- **REQUIRED WORK**: Each line from the beginning of the data below through the line containing "COL = SC.collection" should be repeated exactly, please.

- **DATA PROVIDED**:
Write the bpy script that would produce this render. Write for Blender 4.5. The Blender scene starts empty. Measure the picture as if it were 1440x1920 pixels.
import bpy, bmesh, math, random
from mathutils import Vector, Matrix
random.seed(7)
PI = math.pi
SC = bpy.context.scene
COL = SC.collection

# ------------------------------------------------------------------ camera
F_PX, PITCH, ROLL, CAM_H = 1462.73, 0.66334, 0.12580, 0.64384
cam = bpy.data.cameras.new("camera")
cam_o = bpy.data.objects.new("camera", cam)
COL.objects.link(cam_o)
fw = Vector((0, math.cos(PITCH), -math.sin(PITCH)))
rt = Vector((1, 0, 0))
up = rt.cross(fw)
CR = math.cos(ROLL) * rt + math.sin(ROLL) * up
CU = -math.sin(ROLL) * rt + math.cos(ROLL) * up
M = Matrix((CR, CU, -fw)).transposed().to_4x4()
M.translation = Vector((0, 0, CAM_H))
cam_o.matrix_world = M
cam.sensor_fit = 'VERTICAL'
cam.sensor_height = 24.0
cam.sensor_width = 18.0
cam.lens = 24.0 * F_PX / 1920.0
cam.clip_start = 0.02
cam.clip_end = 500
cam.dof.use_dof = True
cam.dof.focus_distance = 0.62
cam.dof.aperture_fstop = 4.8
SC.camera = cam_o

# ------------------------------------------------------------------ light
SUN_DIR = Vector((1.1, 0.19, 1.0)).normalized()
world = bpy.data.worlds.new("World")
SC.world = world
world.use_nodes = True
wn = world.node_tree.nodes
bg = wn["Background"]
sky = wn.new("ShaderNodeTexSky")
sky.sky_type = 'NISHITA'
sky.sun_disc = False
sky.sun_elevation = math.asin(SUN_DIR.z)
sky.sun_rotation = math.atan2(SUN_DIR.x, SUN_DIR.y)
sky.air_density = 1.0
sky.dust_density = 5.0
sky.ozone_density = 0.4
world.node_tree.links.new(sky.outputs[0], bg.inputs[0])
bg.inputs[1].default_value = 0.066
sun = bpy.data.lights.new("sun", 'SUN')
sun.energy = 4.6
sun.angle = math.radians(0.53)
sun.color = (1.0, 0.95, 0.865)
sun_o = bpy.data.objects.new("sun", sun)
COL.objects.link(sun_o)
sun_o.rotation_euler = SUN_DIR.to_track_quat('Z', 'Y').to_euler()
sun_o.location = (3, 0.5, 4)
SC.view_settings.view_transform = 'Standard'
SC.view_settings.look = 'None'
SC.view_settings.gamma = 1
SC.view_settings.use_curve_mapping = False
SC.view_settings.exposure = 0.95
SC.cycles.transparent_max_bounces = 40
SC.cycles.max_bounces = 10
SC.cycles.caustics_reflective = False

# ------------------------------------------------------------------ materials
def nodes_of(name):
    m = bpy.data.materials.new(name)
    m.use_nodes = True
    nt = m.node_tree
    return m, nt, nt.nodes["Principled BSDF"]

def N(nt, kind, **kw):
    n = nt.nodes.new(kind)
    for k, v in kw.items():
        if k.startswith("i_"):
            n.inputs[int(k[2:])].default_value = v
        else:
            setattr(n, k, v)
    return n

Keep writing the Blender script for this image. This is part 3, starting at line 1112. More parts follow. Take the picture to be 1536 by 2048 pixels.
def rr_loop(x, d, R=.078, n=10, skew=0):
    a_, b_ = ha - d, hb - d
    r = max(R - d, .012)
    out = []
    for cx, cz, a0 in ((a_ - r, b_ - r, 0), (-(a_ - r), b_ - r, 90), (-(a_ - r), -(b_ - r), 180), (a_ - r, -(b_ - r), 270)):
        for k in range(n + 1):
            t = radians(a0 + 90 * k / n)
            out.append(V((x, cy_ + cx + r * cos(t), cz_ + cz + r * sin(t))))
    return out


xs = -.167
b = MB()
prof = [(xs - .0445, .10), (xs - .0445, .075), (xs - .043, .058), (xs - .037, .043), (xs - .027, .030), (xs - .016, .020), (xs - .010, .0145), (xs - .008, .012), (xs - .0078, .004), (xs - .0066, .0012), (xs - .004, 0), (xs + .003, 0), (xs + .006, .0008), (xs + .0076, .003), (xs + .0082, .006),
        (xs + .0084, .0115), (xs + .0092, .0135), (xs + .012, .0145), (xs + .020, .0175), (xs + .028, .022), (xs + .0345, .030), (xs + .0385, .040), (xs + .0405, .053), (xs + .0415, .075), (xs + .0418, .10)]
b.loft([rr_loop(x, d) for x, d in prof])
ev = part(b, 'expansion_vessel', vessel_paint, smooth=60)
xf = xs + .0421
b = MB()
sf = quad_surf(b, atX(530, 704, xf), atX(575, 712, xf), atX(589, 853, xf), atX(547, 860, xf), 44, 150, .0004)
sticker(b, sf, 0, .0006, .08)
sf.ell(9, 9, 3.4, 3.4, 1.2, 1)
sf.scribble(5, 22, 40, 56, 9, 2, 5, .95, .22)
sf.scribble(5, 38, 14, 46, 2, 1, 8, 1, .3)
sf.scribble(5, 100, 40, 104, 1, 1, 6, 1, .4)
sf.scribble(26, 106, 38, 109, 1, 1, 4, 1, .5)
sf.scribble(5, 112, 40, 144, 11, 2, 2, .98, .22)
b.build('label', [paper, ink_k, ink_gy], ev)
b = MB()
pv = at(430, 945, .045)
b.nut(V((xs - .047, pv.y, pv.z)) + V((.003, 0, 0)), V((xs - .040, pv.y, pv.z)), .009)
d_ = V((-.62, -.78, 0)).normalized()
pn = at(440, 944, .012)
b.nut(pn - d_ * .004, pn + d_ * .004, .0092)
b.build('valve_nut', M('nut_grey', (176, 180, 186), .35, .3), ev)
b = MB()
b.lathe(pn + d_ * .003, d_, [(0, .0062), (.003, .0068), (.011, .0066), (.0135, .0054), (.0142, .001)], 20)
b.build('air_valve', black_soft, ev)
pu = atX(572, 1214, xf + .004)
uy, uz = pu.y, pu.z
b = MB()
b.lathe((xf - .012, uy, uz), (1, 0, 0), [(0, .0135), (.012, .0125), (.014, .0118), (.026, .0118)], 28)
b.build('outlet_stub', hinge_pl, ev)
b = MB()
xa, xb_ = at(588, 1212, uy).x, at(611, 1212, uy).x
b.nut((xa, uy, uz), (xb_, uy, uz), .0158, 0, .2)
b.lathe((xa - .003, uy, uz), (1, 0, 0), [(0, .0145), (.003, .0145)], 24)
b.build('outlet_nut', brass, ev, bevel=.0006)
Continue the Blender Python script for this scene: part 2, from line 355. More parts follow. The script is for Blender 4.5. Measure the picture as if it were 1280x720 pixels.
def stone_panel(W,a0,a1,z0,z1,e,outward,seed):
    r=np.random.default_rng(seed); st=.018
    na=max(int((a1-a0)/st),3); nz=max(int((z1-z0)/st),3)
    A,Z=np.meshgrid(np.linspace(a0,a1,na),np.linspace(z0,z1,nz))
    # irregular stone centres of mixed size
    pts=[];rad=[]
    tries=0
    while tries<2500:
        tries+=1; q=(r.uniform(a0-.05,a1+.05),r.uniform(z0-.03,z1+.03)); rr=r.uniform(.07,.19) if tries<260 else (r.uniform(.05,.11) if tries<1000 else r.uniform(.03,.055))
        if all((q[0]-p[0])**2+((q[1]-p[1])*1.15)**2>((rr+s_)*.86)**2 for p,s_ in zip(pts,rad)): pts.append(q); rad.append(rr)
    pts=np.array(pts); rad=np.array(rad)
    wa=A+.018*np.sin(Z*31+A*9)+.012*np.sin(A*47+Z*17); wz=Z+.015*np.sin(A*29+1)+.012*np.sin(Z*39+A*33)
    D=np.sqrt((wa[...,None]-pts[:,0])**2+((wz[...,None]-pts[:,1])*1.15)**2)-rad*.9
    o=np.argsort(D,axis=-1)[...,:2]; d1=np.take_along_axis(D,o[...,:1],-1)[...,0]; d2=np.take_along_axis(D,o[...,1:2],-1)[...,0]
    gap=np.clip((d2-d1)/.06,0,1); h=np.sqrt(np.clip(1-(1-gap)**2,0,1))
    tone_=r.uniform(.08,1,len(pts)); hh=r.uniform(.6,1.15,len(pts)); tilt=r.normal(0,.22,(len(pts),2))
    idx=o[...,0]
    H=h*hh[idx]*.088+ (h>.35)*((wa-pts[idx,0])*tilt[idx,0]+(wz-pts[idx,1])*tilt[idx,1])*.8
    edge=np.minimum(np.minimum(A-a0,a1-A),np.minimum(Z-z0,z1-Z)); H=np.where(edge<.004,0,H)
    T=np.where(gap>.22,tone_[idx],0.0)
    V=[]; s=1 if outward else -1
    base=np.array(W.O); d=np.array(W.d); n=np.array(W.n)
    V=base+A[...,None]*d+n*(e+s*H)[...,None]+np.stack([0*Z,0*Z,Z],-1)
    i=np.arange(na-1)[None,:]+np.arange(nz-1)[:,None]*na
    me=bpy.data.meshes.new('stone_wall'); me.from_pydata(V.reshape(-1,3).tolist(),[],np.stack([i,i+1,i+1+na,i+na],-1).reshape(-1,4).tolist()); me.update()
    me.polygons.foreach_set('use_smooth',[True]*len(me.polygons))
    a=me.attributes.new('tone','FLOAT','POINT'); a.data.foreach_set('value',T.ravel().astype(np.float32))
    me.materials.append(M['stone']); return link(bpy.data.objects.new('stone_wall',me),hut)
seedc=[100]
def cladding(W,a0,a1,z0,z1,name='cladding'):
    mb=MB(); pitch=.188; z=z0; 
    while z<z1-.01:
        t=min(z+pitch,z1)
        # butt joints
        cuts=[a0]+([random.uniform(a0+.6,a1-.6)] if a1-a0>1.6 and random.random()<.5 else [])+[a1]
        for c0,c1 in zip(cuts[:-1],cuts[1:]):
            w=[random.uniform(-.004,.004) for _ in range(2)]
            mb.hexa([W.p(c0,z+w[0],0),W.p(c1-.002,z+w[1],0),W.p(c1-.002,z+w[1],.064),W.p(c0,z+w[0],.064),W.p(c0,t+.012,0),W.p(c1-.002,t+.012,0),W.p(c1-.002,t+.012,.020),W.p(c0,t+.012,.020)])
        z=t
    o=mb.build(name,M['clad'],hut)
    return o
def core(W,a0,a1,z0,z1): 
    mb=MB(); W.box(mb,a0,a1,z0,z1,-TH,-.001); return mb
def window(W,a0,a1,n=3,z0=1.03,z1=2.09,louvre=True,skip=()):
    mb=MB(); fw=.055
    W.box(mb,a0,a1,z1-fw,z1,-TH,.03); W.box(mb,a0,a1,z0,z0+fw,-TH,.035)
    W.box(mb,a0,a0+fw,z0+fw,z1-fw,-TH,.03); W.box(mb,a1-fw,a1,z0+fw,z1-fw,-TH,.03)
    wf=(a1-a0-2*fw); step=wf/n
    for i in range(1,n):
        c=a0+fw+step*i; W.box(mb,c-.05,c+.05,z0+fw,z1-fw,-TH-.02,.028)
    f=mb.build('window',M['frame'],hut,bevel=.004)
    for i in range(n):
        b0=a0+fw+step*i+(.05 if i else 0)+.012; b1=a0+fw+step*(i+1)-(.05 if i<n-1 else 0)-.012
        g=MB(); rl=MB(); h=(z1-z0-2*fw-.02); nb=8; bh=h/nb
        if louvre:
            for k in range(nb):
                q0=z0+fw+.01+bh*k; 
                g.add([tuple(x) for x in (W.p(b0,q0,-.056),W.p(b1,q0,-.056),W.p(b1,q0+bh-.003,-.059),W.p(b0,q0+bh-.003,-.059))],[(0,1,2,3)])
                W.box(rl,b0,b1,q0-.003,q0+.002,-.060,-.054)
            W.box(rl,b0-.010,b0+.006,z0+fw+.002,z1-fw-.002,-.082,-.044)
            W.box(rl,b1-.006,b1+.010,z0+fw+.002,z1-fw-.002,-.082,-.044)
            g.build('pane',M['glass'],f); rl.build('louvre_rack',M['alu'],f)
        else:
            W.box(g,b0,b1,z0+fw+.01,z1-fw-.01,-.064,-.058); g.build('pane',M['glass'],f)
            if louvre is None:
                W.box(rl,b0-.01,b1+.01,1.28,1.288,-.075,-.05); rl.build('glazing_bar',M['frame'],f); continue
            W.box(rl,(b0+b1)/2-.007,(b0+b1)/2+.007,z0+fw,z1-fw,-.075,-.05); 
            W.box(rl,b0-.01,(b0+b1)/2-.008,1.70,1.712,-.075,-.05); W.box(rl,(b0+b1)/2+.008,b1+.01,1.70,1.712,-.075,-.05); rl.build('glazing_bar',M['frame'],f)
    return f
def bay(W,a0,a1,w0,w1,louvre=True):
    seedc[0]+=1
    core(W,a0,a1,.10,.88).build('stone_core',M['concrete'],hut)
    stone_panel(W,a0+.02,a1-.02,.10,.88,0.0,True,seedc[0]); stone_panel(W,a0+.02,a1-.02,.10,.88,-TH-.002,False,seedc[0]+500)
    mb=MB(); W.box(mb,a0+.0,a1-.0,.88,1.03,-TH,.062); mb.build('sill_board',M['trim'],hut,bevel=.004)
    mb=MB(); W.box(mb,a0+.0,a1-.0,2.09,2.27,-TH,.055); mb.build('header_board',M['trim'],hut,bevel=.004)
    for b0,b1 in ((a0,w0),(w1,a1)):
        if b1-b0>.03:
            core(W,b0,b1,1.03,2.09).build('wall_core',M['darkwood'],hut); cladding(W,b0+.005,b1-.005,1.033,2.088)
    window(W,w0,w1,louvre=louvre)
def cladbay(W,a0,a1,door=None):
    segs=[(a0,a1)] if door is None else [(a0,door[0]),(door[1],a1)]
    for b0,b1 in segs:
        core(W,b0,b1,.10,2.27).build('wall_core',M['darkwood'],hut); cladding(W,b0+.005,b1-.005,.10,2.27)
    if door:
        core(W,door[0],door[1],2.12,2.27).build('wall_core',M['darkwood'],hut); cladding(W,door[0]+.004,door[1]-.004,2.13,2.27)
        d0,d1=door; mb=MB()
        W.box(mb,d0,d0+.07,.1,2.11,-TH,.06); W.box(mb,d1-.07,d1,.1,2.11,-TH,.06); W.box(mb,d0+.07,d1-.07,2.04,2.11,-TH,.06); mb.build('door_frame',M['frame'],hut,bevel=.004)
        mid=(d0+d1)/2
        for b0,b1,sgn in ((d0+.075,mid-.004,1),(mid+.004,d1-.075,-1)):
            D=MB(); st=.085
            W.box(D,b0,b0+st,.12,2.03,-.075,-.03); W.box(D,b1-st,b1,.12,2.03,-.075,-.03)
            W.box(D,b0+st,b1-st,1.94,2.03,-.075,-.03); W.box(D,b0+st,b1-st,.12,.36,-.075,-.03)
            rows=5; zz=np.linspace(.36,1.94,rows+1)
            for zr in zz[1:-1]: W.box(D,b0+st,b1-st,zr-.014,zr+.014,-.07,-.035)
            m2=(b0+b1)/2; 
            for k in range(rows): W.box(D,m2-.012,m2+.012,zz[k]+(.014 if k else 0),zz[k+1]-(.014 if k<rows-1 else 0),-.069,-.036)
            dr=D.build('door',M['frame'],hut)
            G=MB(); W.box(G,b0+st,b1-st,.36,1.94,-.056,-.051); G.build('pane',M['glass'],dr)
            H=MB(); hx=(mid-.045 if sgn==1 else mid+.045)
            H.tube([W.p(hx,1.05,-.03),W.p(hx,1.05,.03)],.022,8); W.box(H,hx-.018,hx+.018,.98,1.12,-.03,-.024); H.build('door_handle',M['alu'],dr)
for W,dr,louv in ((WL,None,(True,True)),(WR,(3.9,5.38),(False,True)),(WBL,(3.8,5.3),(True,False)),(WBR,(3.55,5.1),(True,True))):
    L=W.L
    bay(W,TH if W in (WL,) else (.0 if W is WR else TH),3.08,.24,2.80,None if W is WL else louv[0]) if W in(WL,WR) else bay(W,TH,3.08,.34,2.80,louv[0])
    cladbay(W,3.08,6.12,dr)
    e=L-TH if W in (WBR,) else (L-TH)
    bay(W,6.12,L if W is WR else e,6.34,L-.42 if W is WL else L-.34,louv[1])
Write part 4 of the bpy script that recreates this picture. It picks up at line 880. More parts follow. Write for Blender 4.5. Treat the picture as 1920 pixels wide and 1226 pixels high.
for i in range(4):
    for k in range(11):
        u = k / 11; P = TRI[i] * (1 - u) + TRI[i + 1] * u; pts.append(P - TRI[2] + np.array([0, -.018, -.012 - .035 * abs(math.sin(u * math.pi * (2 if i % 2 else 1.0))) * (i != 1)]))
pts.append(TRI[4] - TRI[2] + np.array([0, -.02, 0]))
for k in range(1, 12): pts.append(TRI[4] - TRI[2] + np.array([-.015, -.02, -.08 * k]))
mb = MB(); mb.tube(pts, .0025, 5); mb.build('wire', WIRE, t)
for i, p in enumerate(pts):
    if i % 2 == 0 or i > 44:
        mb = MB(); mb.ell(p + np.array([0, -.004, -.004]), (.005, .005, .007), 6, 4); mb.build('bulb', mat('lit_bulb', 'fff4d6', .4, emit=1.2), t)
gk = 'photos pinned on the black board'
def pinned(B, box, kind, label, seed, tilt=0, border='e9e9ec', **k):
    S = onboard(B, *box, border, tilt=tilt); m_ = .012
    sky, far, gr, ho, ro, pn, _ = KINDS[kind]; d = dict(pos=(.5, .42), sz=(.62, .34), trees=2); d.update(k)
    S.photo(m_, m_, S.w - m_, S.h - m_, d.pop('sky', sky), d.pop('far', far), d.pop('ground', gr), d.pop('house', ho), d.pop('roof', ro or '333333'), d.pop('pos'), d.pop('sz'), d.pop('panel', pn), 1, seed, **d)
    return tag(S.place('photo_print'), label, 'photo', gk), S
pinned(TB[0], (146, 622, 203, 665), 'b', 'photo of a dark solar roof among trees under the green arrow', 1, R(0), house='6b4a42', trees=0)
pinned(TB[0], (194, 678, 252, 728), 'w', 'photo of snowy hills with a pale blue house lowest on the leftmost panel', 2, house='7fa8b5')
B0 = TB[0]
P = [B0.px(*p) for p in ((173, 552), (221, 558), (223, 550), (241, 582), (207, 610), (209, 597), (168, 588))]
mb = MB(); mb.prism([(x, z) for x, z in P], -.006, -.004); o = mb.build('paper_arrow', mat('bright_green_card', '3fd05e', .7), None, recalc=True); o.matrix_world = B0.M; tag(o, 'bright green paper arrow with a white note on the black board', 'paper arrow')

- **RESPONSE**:
Write the bpy script that would produce this render. Write for Blender 4.5. The Blender scene starts empty. Measure the picture as if it were 1440x1920 pixels.
import bpy, bmesh, math, random
from mathutils import Vector, Matrix
random.seed(7)
PI = math.pi
SC = bpy.context.scene
COL = SC.collection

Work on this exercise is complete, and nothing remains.